● WORK INSTRUCTIONS:
Write out exactly the lines from the start of the entries through the one that contains "COL = sc.collection", including both.

>> BEGIN EXERCISE MATERIAL

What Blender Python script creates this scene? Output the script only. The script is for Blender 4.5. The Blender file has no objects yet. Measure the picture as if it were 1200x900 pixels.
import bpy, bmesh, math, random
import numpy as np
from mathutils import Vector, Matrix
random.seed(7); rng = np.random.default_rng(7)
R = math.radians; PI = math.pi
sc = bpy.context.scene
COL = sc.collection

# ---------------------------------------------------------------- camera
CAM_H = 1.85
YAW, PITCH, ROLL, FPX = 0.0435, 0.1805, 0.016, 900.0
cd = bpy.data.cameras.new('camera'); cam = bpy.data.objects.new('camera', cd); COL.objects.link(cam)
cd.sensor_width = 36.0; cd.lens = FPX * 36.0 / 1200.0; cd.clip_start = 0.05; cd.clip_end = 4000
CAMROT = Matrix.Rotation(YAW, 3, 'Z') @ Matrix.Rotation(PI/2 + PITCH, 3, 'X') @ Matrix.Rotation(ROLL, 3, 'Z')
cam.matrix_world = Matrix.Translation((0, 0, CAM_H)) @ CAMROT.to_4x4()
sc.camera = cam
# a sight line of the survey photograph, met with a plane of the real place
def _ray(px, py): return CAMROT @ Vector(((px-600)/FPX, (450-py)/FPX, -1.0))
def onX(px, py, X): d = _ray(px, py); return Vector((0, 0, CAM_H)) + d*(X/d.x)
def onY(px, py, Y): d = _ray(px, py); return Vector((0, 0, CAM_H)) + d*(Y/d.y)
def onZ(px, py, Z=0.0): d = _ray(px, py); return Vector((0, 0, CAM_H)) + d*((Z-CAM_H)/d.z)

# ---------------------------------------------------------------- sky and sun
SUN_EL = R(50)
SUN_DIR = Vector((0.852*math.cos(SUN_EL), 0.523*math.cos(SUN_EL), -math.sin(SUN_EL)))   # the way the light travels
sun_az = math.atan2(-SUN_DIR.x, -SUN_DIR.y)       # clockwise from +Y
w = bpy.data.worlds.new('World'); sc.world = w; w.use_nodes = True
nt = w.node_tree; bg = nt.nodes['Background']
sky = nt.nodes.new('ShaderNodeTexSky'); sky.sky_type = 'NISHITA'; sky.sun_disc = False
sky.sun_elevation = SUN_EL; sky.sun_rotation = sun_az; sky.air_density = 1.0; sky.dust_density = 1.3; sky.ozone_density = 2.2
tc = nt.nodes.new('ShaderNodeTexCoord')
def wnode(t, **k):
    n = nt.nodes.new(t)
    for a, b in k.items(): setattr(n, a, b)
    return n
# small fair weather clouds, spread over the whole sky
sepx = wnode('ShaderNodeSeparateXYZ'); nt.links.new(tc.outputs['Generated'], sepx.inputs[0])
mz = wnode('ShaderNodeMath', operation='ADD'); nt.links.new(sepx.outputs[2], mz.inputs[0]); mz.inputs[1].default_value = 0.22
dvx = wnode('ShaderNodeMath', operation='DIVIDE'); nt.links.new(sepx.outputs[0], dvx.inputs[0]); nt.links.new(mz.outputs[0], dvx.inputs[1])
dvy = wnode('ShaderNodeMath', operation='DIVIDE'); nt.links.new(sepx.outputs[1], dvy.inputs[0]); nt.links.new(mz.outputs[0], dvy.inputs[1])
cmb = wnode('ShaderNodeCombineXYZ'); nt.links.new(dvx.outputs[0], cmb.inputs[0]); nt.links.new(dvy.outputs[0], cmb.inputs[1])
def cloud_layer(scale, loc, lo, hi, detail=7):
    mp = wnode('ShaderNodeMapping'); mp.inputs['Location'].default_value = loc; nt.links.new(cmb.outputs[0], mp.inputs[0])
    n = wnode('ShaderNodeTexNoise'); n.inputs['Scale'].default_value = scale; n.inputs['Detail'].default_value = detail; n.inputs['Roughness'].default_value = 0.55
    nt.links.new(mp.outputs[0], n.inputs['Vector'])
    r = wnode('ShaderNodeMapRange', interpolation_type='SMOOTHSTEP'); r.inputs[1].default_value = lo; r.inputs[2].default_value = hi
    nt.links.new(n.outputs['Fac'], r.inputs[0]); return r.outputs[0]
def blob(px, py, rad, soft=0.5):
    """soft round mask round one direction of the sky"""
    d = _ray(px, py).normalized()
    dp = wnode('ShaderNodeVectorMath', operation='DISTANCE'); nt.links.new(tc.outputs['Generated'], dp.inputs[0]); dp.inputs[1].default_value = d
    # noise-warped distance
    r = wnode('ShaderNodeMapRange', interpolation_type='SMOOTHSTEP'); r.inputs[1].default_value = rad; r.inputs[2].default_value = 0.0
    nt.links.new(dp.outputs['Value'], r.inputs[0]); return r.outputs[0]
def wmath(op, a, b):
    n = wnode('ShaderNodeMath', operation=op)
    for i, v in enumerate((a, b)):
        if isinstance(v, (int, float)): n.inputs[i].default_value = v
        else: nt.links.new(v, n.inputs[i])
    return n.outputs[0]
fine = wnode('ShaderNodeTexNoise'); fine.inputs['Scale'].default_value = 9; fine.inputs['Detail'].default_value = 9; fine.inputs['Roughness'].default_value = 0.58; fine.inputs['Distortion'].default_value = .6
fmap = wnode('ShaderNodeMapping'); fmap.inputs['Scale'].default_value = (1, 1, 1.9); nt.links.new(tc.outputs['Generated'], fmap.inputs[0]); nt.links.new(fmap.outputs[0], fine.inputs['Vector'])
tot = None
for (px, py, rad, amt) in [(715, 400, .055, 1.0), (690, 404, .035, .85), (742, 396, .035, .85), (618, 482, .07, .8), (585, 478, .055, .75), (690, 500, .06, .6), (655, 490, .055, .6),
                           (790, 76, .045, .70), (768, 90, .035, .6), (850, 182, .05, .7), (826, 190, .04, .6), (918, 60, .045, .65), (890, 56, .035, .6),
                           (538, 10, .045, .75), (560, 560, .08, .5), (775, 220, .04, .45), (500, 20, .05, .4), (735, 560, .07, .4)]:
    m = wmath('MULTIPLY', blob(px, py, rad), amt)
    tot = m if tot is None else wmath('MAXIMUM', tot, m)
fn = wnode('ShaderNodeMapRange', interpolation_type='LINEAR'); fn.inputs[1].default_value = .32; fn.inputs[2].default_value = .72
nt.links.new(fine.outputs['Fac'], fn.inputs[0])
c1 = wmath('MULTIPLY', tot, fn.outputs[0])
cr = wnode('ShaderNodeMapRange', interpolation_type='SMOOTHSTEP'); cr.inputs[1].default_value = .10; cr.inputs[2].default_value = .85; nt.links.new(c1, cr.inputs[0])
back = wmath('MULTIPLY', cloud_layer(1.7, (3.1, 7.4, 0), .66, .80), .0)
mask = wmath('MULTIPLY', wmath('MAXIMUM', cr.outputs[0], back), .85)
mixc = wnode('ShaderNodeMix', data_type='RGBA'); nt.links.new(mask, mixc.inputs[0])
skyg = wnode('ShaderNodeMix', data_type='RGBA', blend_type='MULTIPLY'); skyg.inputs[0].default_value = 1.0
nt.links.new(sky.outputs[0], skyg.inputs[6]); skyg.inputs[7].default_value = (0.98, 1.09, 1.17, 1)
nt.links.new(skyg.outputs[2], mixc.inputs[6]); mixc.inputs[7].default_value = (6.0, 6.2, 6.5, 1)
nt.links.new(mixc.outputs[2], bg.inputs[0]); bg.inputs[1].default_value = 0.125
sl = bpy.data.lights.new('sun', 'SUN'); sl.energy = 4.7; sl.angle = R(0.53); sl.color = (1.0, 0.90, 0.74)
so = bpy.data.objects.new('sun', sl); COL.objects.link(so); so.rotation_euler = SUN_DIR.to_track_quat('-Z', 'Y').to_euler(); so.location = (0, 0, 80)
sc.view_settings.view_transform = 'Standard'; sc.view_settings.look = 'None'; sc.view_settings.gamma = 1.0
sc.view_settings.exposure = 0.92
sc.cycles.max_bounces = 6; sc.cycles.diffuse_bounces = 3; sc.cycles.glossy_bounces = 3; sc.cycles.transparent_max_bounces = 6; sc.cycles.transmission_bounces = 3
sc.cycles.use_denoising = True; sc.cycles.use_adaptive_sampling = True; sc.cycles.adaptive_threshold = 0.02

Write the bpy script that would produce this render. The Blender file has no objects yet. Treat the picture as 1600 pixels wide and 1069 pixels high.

>> END EXERCISE MATERIAL

● EXERCISE OUTPUT:
What Blender Python script creates this scene? Output the script only. The script is for Blender 4.5. The Blender file has no objects yet. Measure the picture as if it were 1200x900 pixels.
import bpy, bmesh, math, random
import numpy as np
from mathutils import Vector, Matrix
random.seed(7); rng = np.random.default_rng(7)
R = math.radians; PI = math.pi
sc = bpy.context.scene
COL = sc.collection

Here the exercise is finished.